• Task brief: Search the material for the string "from", then return every line where it is found.

• Dataset section:
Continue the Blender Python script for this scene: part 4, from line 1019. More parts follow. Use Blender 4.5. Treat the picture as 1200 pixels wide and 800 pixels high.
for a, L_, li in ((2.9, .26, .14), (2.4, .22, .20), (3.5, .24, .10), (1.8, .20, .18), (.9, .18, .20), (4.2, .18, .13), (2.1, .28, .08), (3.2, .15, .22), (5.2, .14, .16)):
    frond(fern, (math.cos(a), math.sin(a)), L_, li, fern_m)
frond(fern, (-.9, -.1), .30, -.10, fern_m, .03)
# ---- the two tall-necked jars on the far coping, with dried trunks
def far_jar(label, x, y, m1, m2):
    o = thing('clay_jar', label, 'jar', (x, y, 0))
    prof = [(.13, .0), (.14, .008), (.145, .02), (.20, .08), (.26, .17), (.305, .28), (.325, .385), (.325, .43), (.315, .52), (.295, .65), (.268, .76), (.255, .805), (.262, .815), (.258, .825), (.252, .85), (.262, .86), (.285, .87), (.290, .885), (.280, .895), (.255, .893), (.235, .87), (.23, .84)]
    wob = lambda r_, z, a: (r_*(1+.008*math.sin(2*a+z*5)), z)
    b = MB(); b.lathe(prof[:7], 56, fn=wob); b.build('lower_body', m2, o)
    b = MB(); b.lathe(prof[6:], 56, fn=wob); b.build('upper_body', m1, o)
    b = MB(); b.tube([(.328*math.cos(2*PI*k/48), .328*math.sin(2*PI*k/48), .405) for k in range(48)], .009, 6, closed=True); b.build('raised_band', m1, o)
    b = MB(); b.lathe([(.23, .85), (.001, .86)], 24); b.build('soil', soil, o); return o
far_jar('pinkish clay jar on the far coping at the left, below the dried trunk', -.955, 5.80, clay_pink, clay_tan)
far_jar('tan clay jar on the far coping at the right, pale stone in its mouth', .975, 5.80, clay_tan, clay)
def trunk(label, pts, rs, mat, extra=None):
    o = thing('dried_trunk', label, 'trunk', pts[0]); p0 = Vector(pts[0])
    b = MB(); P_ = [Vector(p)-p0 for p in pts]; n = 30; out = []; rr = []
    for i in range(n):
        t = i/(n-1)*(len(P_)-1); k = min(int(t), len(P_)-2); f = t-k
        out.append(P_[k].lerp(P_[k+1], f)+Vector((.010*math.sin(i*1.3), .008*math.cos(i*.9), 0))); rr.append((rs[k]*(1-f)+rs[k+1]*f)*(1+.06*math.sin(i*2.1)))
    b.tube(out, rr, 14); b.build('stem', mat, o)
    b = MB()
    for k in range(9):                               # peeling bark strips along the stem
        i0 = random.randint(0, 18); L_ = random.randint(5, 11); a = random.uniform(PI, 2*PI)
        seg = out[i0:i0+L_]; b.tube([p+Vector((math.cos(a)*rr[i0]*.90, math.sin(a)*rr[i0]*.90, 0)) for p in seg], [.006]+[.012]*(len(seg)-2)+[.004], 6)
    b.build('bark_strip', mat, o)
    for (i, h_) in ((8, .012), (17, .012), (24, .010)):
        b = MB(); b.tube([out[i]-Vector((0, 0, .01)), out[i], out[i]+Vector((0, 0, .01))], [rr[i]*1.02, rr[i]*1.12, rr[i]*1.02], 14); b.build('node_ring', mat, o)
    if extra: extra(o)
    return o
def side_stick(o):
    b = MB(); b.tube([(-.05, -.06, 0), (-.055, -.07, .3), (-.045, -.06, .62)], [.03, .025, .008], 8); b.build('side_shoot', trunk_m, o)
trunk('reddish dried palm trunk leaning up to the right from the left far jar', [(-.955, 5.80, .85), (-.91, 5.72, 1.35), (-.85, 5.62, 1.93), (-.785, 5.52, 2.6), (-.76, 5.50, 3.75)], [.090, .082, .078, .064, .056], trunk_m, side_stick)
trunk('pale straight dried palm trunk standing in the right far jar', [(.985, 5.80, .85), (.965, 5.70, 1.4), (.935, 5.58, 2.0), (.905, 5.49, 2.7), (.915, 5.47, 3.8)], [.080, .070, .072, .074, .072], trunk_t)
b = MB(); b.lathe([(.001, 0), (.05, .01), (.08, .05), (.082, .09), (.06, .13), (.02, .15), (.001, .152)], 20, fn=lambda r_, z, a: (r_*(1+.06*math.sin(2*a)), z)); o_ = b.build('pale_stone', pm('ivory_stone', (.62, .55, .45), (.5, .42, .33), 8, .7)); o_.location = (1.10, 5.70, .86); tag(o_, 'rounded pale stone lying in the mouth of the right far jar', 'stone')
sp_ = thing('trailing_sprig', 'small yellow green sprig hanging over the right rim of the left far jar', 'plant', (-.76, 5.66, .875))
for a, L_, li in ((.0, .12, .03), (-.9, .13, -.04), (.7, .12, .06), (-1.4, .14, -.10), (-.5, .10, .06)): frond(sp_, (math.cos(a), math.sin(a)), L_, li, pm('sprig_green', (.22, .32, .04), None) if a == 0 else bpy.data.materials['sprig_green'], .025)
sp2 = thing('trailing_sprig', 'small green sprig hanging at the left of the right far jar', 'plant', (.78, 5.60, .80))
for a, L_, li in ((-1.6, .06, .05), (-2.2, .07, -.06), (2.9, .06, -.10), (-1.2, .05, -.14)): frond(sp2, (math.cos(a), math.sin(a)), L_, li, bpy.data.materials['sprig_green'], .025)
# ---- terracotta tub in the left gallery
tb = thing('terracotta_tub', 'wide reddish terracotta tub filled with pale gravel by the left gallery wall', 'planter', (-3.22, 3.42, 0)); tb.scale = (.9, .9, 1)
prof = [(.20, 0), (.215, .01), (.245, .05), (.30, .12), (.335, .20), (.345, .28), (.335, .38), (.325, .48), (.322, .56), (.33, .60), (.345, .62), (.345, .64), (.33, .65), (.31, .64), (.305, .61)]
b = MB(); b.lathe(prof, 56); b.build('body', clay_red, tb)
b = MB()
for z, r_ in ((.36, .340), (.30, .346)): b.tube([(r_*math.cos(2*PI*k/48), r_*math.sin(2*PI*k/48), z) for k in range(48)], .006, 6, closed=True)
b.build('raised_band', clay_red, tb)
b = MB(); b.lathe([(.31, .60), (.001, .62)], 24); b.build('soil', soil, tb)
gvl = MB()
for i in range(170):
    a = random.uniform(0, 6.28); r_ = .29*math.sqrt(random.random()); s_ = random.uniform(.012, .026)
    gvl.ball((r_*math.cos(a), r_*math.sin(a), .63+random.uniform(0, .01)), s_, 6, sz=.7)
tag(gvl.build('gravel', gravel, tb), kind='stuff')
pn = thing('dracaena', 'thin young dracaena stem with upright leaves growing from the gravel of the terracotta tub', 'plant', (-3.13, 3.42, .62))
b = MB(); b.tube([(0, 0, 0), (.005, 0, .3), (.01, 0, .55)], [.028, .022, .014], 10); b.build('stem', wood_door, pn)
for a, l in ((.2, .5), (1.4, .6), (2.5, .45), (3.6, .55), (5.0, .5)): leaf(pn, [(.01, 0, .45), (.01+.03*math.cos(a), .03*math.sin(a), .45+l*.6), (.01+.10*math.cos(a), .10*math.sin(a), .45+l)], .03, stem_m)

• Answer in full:
Continue the Blender Python script for this scene: part 4, from line 1019. More parts follow. Use Blender 4.5. Treat the picture as 1200 pixels wide and 800 pixels high.
trunk('reddish dried palm trunk leaning up to the right from the left far jar', [(-.955, 5.80, .85), (-.91, 5.72, 1.35), (-.85, 5.62, 1.93), (-.785, 5.52, 2.6), (-.76, 5.50, 3.75)], [.090, .082, .078, .064, .056], trunk_m, side_stick)
pn = thing('dracaena', 'thin young dracaena stem with upright leaves growing from the gravel of the terracotta tub', 'plant', (-3.13, 3.42, .62))